A cada 7 minutos, uma mulher é vítima de violência

No Brasil, dois terços das denúncias de violência contra a mulher têm algo em comum: são praticadas por atuais ou ex-companheiros, cônjuges, namorados ou amantes da vítima. Entre os tipos de violência conjugal estão a violência física, psicológica, moral, sexual, patrimonial, entre outras.

Segundo o boletim da Central de Atendimento à Mulher, o Ligue 180 da Secretaria Especial de Políticas para as Mulheres (SPM), de 67.962 relatos de violências, 67,63% aconteceram em um relacionamento heterossexual. Em 41% dos casos, a relação durava há mais de 10 anos, e em 39,34%, a violência é diária. (dados de novembro de 2016)
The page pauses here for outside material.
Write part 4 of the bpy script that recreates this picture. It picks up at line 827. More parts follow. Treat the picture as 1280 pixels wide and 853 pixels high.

Dos 4.762 homicídios de mulheres registrados em 2013, 50,3% foram cometidos por familiares, sendo que a maioria desses crimes (33,2%) tem parceiros ou ex-parceiros como autores. De cada sete feminicídios, quatro foram praticados por pessoas que tiveram ou tinham relações íntimas de afeto com a mulher.

A situação é ainda mais preocupante em relação às mulheres negras – entre este grupo, o número de mortes aumentou 54% em dez anos, passando de 1.864, em 2003, para 2.875, em 2013. Na mesma época, a quantidade de homicídios de mulheres brancas caiu 9,8%, de 1.747 para 1.576.

A diretora de Mulheres da Fenafar enfatiza que “a violência contra as mulheres é uma questão de saúde pública. É urgente e necessário umum diálogo amplo intersetorial, para tratar do assunto e  fortalecer a aplicação das políticas públicas conquistadas, buscando que as ações tenham maior eficácia”.